Hoje, com 43 anos, Cileninha é presidente do Boi de Sonhos e nele exerce também os papeis de coreógrafa e artesã. Ela revela que “o diferencial desse sotaque são os instrumentos que ligam diretamente a harmonia com a dança; é um sotaque que pode ser trabalhada divinamente a coreografia; é onde o público fica preso vendo o boi de orquestra, prestando atenção em cada detalhe e no som individual que cada instrumento soa (clarins, percussão e cordas trabalham juntos nesse encontro de sons que só o Maranhão tem)".
Levando consigo não somente o gosto pelas manifestações artísticas do estado, ela também explora o amor por suas origens. “A nossa cultura é rica em todos os sentidos possíveis, e ver o Boi de Sonhos nascer e crescer dentro do bairro em que nasci é motivo de muito orgulho para mim, porque foi um trabalho em conjunto com pessoas de minha infância, e ter esse trabalho reconhecido hoje no Maranhão inteiro é dizer que é possível sim sonhar e realizar. Tenho muito orgulho de dizer que o boi é do bairro do Tirirical e que, além de cultura popular, ele é um refúgio para tantas pessoas.”
BMB do Maranhão
Conhecido popularmente como Bumba Meu Boi (BMB), a prática consiste em uma festa popular amplamente reconhecida e praticada no nordeste do Brasil, com destaque para o estado do Maranhão, que mescla seu imaginário repleto de cultura e simbolismo religioso, formando, assim, um evento inesquecível para todos os maranhenses e turistas que decidem apreciar e participar desse complexo cultural, sendo a peça-chave a figura de um boi manipulado por uma pessoa, o miolo.

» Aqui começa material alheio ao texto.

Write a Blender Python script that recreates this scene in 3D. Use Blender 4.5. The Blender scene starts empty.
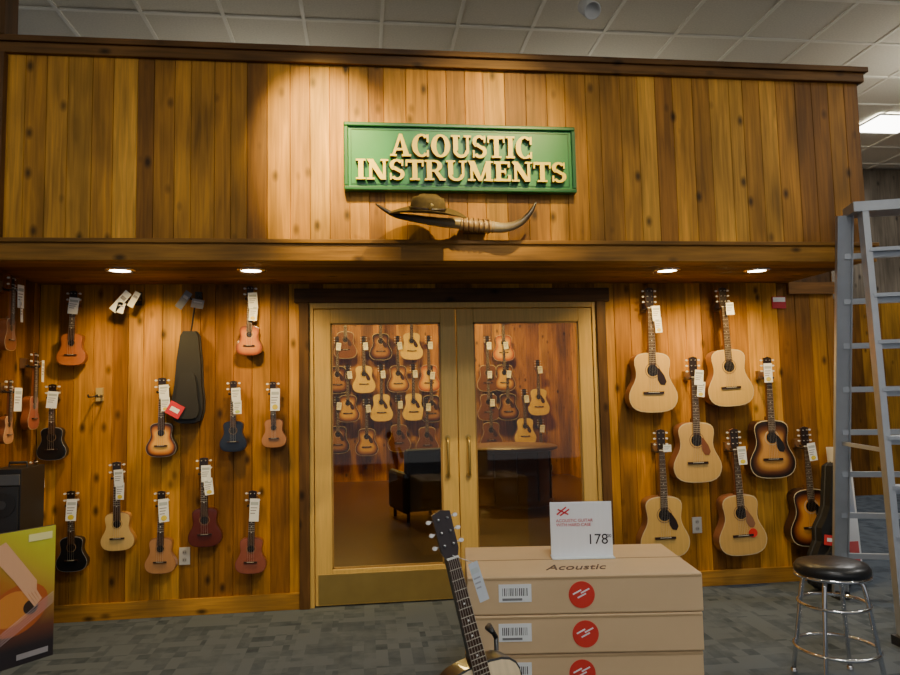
import bpy, math, random
from mathutils import Vector, Matrix
random.seed(7)
scene=bpy.context.scene
COL=bpy.context.collection
# ------------------------------------------------------------------ materials
def newmat(name):
    m=bpy.data.materials.new(name);m.use_nodes=True
    nt=m.node_tree;b=nt.nodes["Principled BSDF"]
    return m,nt,b
def N(nt,t,**kw):
    n=nt.nodes.new(t)
    for k,v in kw.items(): setattr(n,k,v)
    return n
def simple(name,col,rough=.5,metal=0.,noise=.12,scale=20.,bump=0.,coat=0.):
    m,nt,b=newmat(name)
    b.inputs["Roughness"].default_value=rough;b.inputs["Metallic"].default_value=metal
    b.inputs["Coat Weight"].default_value=coat
    tc=N(nt,"ShaderNodeTexCoord");no=N(nt,"ShaderNodeTexNoise");no.inputs["Scale"].default_value=scale
    nt.links.new(tc.outputs["Object"],no.inputs["Vector"])
    mr=N(nt,"ShaderNodeMapRange");mr.inputs[3].default_value=1-noise;mr.inputs[4].default_value=1+noise
    nt.links.new(no.outputs["Fac"],mr.inputs[0])
    mx=N(nt,"ShaderNodeVectorMath",operation='MULTIPLY');mx.inputs[0].default_value=col
    nt.links.new(mr.outputs[0],mx.inputs[1]);nt.links.new(mx.outputs[0],b.inputs["Base Color"])
    if bump:
        bp=N(nt,"ShaderNodeBump");bp.inputs["Strength"].default_value=bump;bp.inputs["Distance"].default_value=.005
        nt.links.new(no.outputs["Fac"],bp.inputs["Height"]);nt.links.new(bp.outputs[0],b.inputs["Normal"])
    return m
def vcol(name,rough=.4,metal=0.,coat=0.,grain=.15):
    m,nt,b=newmat(name)
    b.inputs["Roughness"].default_value=rough;b.inputs["Metallic"].default_value=metal;b.inputs["Coat Weight"].default_value=coat
    at=N(nt,"ShaderNodeAttribute");at.attribute_name="Col"
    tc=N(nt,"ShaderNodeTexCoord");mp=N(nt,"ShaderNodeMapping");mp.inputs["Scale"].default_value=(60,60,3)
    no=N(nt,"ShaderNodeTexNoise");no.inputs["Scale"].default_value=1.5
    nt.links.new(tc.outputs["Object"],mp.inputs[0]);nt.links.new(mp.outputs[0],no.inputs["Vector"])
    mr=N(nt,"ShaderNodeMapRange");mr.inputs[3].default_value=1-grain;mr.inputs[4].default_value=1+grain
    nt.links.new(no.outputs["Fac"],mr.inputs[0])
    mx=N(nt,"ShaderNodeVectorMath",operation='MULTIPLY')
    nt.links.new(at.outputs["Color"],mx.inputs[0]);nt.links.new(mr.outputs[0],mx.inputs[1]);nt.links.new(mx.outputs[0],b.inputs["Base Color"])
    return m
def plankmat(name,vert=True,rough=.55,strength=1.):
    m,nt,b=newmat(name);b.inputs["Roughness"].default_value=rough;b.inputs["Specular IOR Level"].default_value=.25
    L=nt.links.new
    at=N(nt,"ShaderNodeAttribute");at.attribute_name="Col"
    tc=N(nt,"ShaderNodeTexCoord")
    mp=N(nt,"ShaderNodeMapping");mp.inputs["Scale"].default_value=(22,22,1.1) if vert else (1.1,22,22)
    L(tc.outputs["Object"],mp.inputs[0])
    no=N(nt,"ShaderNodeTexNoise");no.inputs["Scale"].default_value=2.2;no.inputs["Detail"].default_value=6;no.inputs["Distortion"].default_value=.6
    L(mp.outputs[0],no.inputs["Vector"])
    mr=N(nt,"ShaderNodeMapRange");mr.inputs[1].default_value=.3;mr.inputs[2].default_value=.7;mr.inputs[3].default_value=.68;mr.inputs[4].default_value=1.25
    L(no.outputs["Fac"],mr.inputs[0])
    n2=N(nt,"ShaderNodeTexNoise");n2.inputs["Scale"].default_value=1.
    mp2=N(nt,"ShaderNodeMapping");mp2.inputs["Scale"].default_value=(6,6,1.6) if vert else (1.6,6,6)
    L(tc.outputs["Object"],mp2.inputs[0]);L(mp2.outputs[0],n2.inputs["Vector"])
    mr2=N(nt,"ShaderNodeMapRange");mr2.inputs[1].default_value=.3;mr2.inputs[2].default_value=.7;mr2.inputs[3].default_value=.62;mr2.inputs[4].default_value=1.35
    L(n2.outputs["Fac"],mr2.inputs[0])
    mp3=N(nt,"ShaderNodeMapping");mp3.inputs["Scale"].default_value=(7.5,7.5,4.2) if vert else (4.2,7.5,7.5)
    L(tc.outputs["Object"],mp3.inputs[0])
    vo=N(nt,"ShaderNodeTexVoronoi");vo.inputs["Scale"].default_value=1.;L(mp3.outputs[0],vo.inputs["Vector"])
    mr3=N(nt,"ShaderNodeMapRange");mr3.inputs[1].default_value=.05;mr3.inputs[2].default_value=.2;mr3.inputs[3].default_value=.2;mr3.inputs[4].default_value=1.
    L(vo.outputs["Distance"],mr3.inputs[0])
    a=N(nt,"ShaderNodeMath",operation='MULTIPLY');L(mr.outputs[0],a.inputs[0]);L(mr2.outputs[0],a.inputs[1])
    c=N(nt,"ShaderNodeMath",operation='MULTIPLY');L(a.outputs[0],c.inputs[0]);L(mr3.outputs[0],c.inputs[1])
    mx=N(nt,"ShaderNodeVectorMath",operation='MULTIPLY');L(at.outputs["Color"],mx.inputs[0]);L(c.outputs[0],mx.inputs[1]);L(mx.outputs[0],b.inputs["Base Color"])
    bp=N(nt,"ShaderNodeBump");bp.inputs["Strength"].default_value=.25;bp.inputs["Distance"].default_value=.004
    L(no.outputs["Fac"],bp.inputs["Height"]);L(bp.outputs[0],b.inputs["Normal"])
    return m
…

Entre músicas, toadas, zabumbas, pandeirões, matracas e penas de índias, o São João atravessa os anos como essa marca permanente em nossos corações. De acordo com o projeto de extensão da UFMA “Caminhos da Boiada”, no Maranhão, “aproximadamente 450 comunidades são unidas por fortes laços criados pela cultura do bumba-boi. Concentram-se na Grande Ilha para os festejos juninos, nessa brincadeira popular que une devoção e prazer, compromissos de fé e de contrato: ao ‘brincar boi’ os brincantes pagam promessas a santos e entidades, mas também negociam sua arte com o turismo e o mercado; vivem momentos de espetáculo e de confraternização”. Desse modo, a festa surge como um ritual de resistência que traz alegria ao cotidiano de dificuldades do povo maranhense, com diversão, mas também com crítica social por meio das manifestações culturais e artísticas.